Data section:
________________________________________

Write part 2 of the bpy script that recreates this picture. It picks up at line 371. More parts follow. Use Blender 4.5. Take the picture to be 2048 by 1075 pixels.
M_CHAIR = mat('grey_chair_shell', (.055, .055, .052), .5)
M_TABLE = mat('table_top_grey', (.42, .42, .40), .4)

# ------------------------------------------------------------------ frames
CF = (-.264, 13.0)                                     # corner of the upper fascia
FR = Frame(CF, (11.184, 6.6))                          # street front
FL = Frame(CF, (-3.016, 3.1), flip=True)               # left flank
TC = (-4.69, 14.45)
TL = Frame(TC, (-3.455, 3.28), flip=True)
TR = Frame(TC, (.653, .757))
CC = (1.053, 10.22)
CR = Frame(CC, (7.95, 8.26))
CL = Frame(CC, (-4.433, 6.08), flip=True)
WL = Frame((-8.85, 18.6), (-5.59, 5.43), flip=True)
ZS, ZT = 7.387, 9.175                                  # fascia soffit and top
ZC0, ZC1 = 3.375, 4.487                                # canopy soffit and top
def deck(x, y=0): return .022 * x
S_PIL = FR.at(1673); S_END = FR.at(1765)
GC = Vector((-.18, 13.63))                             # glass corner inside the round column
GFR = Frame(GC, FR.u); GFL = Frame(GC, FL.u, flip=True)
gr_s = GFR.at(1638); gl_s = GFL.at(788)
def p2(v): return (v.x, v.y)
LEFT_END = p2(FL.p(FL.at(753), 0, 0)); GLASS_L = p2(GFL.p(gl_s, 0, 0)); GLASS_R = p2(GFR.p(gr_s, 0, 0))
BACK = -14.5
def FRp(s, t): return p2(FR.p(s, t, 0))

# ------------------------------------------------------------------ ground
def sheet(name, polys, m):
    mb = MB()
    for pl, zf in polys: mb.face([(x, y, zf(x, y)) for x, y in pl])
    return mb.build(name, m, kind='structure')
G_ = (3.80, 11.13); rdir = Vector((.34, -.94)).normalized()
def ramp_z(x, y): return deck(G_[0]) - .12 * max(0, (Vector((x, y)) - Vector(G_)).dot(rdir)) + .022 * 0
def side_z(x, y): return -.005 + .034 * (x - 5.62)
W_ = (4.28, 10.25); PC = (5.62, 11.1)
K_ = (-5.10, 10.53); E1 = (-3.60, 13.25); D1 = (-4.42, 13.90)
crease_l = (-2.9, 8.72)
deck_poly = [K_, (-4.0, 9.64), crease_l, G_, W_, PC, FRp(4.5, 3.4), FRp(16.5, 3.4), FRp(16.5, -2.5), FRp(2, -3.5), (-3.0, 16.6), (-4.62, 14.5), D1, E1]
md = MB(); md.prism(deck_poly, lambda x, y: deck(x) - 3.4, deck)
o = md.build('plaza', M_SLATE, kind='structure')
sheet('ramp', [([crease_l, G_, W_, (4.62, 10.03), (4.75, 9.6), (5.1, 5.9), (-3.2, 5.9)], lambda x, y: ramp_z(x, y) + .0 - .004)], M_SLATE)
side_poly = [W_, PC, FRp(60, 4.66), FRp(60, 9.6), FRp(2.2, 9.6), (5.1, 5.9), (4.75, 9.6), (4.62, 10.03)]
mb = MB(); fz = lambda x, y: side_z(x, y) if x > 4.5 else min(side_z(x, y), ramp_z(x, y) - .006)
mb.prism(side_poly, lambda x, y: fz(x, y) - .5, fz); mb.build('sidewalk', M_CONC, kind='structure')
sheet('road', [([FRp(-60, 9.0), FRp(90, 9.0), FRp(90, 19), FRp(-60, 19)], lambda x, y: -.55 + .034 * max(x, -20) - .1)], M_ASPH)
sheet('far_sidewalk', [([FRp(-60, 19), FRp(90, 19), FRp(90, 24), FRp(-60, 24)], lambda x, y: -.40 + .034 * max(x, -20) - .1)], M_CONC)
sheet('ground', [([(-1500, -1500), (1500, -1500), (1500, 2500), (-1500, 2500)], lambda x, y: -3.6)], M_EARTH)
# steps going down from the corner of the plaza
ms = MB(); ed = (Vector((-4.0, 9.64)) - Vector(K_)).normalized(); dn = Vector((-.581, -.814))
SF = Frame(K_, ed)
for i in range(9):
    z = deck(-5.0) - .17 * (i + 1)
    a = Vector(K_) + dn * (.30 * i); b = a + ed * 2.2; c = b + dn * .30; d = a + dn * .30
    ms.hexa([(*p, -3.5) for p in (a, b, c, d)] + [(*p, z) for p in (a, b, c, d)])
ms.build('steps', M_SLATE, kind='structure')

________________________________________

Goal: Extract all of the data shown above without alteration.

Solution to the exercise:
Write part 2 of the bpy script that recreates this picture. It picks up at line 371. More parts follow. Use Blender 4.5. Take the picture to be 2048 by 1075 pixels.
M_CHAIR = mat('grey_chair_shell', (.055, .055, .052), .5)
M_TABLE = mat('table_top_grey', (.42, .42, .40), .4)

# ------------------------------------------------------------------ frames
CF = (-.264, 13.0)                                     # corner of the upper fascia
FR = Frame(CF, (11.184, 6.6))                          # street front
FL = Frame(CF, (-3.016, 3.1), flip=True)               # left flank
TC = (-4.69, 14.45)
TL = Frame(TC, (-3.455, 3.28), flip=True)
TR = Frame(TC, (.653, .757))
CC = (1.053, 10.22)
CR = Frame(CC, (7.95, 8.26))
CL = Frame(CC, (-4.433, 6.08), flip=True)
WL = Frame((-8.85, 18.6), (-5.59, 5.43), flip=True)
ZS, ZT = 7.387, 9.175                                  # fascia soffit and top
ZC0, ZC1 = 3.375, 4.487                                # canopy soffit and top
def deck(x, y=0): return .022 * x
S_PIL = FR.at(1673); S_END = FR.at(1765)
GC = Vector((-.18, 13.63))                             # glass corner inside the round column
GFR = Frame(GC, FR.u); GFL = Frame(GC, FL.u, flip=True)
gr_s = GFR.at(1638); gl_s = GFL.at(788)
def p2(v): return (v.x, v.y)
LEFT_END = p2(FL.p(FL.at(753), 0, 0)); GLASS_L = p2(GFL.p(gl_s, 0, 0)); GLASS_R = p2(GFR.p(gr_s, 0, 0))
BACK = -14.5
def FRp(s, t): return p2(FR.p(s, t, 0))

# ------------------------------------------------------------------ ground
def sheet(name, polys, m):
    mb = MB()
    for pl, zf in polys: mb.face([(x, y, zf(x, y)) for x, y in pl])
    return mb.build(name, m, kind='structure')
G_ = (3.80, 11.13); rdir = Vector((.34, -.94)).normalized()
def ramp_z(x, y): return deck(G_[0]) - .12 * max(0, (Vector((x, y)) - Vector(G_)).dot(rdir)) + .022 * 0
def side_z(x, y): return -.005 + .034 * (x - 5.62)
W_ = (4.28, 10.25); PC = (5.62, 11.1)
K_ = (-5.10, 10.53); E1 = (-3.60, 13.25); D1 = (-4.42, 13.90)
crease_l = (-2.9, 8.72)
deck_poly = [K_, (-4.0, 9.64), crease_l, G_, W_, PC, FRp(4.5, 3.4), FRp(16.5, 3.4), FRp(16.5, -2.5), FRp(2, -3.5), (-3.0, 16.6), (-4.62, 14.5), D1, E1]
md = MB(); md.prism(deck_poly, lambda x, y: deck(x) - 3.4, deck)
o = md.build('plaza', M_SLATE, kind='structure')
sheet('ramp', [([crease_l, G_, W_, (4.62, 10.03), (4.75, 9.6), (5.1, 5.9), (-3.2, 5.9)], lambda x, y: ramp_z(x, y) + .0 - .004)], M_SLATE)
side_poly = [W_, PC, FRp(60, 4.66), FRp(60, 9.6), FRp(2.2, 9.6), (5.1, 5.9), (4.75, 9.6), (4.62, 10.03)]
mb = MB(); fz = lambda x, y: side_z(x, y) if x > 4.5 else min(side_z(x, y), ramp_z(x, y) - .006)
mb.prism(side_poly, lambda x, y: fz(x, y) - .5, fz); mb.build('sidewalk', M_CONC, kind='structure')
sheet('road', [([FRp(-60, 9.0), FRp(90, 9.0), FRp(90, 19), FRp(-60, 19)], lambda x, y: -.55 + .034 * max(x, -20) - .1)], M_ASPH)
sheet('far_sidewalk', [([FRp(-60, 19), FRp(90, 19), FRp(90, 24), FRp(-60, 24)], lambda x, y: -.40 + .034 * max(x, -20) - .1)], M_CONC)
sheet('ground', [([(-1500, -1500), (1500, -1500), (1500, 2500), (-1500, 2500)], lambda x, y: -3.6)], M_EARTH)
# steps going down from the corner of the plaza
ms = MB(); ed = (Vector((-4.0, 9.64)) - Vector(K_)).normalized(); dn = Vector((-.581, -.814))
SF = Frame(K_, ed)
for i in range(9):
    z = deck(-5.0) - .17 * (i + 1)
    a = Vector(K_) + dn * (.30 * i); b = a + ed * 2.2; c = b + dn * .30; d = a + dn * .30
    ms.hexa([(*p, -3.5) for p in (a, b, c, d)] + [(*p, z) for p in (a, b, c, d)])
ms.build('steps', M_SLATE, kind='structure')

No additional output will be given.